→ STATED GOAL: Will you print the material below without altering a single character?

------------------------------------------------------------

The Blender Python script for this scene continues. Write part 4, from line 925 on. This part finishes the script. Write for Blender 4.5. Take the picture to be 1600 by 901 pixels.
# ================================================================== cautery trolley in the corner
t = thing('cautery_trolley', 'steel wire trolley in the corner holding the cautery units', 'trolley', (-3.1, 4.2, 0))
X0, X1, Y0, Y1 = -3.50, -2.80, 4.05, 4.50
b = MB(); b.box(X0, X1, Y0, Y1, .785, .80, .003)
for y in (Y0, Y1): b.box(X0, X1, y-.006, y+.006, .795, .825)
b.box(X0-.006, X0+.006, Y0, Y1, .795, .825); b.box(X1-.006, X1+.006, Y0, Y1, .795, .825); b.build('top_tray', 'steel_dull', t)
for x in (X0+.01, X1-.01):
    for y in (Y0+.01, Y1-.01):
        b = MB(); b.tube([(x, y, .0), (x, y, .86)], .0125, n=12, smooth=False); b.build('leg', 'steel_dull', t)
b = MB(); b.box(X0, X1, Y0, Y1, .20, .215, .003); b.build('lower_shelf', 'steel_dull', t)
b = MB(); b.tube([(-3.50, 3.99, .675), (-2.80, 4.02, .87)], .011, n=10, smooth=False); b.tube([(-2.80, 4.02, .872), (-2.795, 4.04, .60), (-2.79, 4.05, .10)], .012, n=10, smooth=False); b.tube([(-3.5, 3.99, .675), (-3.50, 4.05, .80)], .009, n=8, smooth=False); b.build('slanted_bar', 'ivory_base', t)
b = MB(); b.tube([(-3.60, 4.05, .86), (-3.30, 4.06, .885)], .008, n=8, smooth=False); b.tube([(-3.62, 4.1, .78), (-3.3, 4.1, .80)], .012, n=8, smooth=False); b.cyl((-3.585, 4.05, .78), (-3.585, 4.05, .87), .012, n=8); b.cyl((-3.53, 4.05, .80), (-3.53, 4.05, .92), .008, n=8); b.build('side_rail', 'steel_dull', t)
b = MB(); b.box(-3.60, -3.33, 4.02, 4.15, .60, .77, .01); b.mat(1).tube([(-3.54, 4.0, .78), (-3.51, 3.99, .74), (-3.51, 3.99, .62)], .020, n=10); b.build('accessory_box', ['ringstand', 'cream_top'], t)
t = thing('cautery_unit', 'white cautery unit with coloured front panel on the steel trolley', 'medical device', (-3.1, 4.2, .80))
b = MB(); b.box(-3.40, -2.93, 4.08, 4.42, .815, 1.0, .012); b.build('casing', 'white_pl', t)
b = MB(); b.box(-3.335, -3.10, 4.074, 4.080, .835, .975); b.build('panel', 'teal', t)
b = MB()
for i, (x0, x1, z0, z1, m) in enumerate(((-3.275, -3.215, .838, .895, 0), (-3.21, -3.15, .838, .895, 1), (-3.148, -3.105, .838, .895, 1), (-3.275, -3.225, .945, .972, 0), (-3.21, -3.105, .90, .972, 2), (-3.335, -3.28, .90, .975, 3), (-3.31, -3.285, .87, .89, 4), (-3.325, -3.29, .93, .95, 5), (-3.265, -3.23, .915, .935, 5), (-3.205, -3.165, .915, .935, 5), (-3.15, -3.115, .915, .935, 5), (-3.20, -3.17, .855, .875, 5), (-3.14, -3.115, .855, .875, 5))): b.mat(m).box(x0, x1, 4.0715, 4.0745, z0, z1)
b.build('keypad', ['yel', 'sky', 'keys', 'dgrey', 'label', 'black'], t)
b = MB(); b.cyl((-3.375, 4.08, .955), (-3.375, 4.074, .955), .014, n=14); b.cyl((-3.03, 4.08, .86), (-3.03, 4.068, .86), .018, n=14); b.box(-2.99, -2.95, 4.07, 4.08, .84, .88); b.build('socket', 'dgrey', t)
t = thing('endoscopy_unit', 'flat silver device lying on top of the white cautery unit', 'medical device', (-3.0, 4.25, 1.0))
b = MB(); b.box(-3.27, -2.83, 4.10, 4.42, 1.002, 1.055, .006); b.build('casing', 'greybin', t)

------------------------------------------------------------

→ COMPLETED EXERCISE:
The Blender Python script for this scene continues. Write part 4, from line 925 on. This part finishes the script. Write for Blender 4.5. Take the picture to be 1600 by 901 pixels.
# ================================================================== cautery trolley in the corner
t = thing('cautery_trolley', 'steel wire trolley in the corner holding the cautery units', 'trolley', (-3.1, 4.2, 0))
X0, X1, Y0, Y1 = -3.50, -2.80, 4.05, 4.50
b = MB(); b.box(X0, X1, Y0, Y1, .785, .80, .003)
for y in (Y0, Y1): b.box(X0, X1, y-.006, y+.006, .795, .825)
b.box(X0-.006, X0+.006, Y0, Y1, .795, .825); b.box(X1-.006, X1+.006, Y0, Y1, .795, .825); b.build('top_tray', 'steel_dull', t)
for x in (X0+.01, X1-.01):
    for y in (Y0+.01, Y1-.01):
        b = MB(); b.tube([(x, y, .0), (x, y, .86)], .0125, n=12, smooth=False); b.build('leg', 'steel_dull', t)
b = MB(); b.box(X0, X1, Y0, Y1, .20, .215, .003); b.build('lower_shelf', 'steel_dull', t)
b = MB(); b.tube([(-3.50, 3.99, .675), (-2.80, 4.02, .87)], .011, n=10, smooth=False); b.tube([(-2.80, 4.02, .872), (-2.795, 4.04, .60), (-2.79, 4.05, .10)], .012, n=10, smooth=False); b.tube([(-3.5, 3.99, .675), (-3.50, 4.05, .80)], .009, n=8, smooth=False); b.build('slanted_bar', 'ivory_base', t)
b = MB(); b.tube([(-3.60, 4.05, .86), (-3.30, 4.06, .885)], .008, n=8, smooth=False); b.tube([(-3.62, 4.1, .78), (-3.3, 4.1, .80)], .012, n=8, smooth=False); b.cyl((-3.585, 4.05, .78), (-3.585, 4.05, .87), .012, n=8); b.cyl((-3.53, 4.05, .80), (-3.53, 4.05, .92), .008, n=8); b.build('side_rail', 'steel_dull', t)
b = MB(); b.box(-3.60, -3.33, 4.02, 4.15, .60, .77, .01); b.mat(1).tube([(-3.54, 4.0, .78), (-3.51, 3.99, .74), (-3.51, 3.99, .62)], .020, n=10); b.build('accessory_box', ['ringstand', 'cream_top'], t)
t = thing('cautery_unit', 'white cautery unit with coloured front panel on the steel trolley', 'medical device', (-3.1, 4.2, .80))
b = MB(); b.box(-3.40, -2.93, 4.08, 4.42, .815, 1.0, .012); b.build('casing', 'white_pl', t)
b = MB(); b.box(-3.335, -3.10, 4.074, 4.080, .835, .975); b.build('panel', 'teal', t)
b = MB()
for i, (x0, x1, z0, z1, m) in enumerate(((-3.275, -3.215, .838, .895, 0), (-3.21, -3.15, .838, .895, 1), (-3.148, -3.105, .838, .895, 1), (-3.275, -3.225, .945, .972, 0), (-3.21, -3.105, .90, .972, 2), (-3.335, -3.28, .90, .975, 3), (-3.31, -3.285, .87, .89, 4), (-3.325, -3.29, .93, .95, 5), (-3.265, -3.23, .915, .935, 5), (-3.205, -3.165, .915, .935, 5), (-3.15, -3.115, .915, .935, 5), (-3.20, -3.17, .855, .875, 5), (-3.14, -3.115, .855, .875, 5))): b.mat(m).box(x0, x1, 4.0715, 4.0745, z0, z1)
b.build('keypad', ['yel', 'sky', 'keys', 'dgrey', 'label', 'black'], t)
b = MB(); b.cyl((-3.375, 4.08, .955), (-3.375, 4.074, .955), .014, n=14); b.cyl((-3.03, 4.08, .86), (-3.03, 4.068, .86), .018, n=14); b.box(-2.99, -2.95, 4.07, 4.08, .84, .88); b.build('socket', 'dgrey', t)
t = thing('endoscopy_unit', 'flat silver device lying on top of the white cautery unit', 'medical device', (-3.0, 4.25, 1.0))
b = MB(); b.box(-3.27, -2.83, 4.10, 4.42, 1.002, 1.055, .006); b.build('casing', 'greybin', t)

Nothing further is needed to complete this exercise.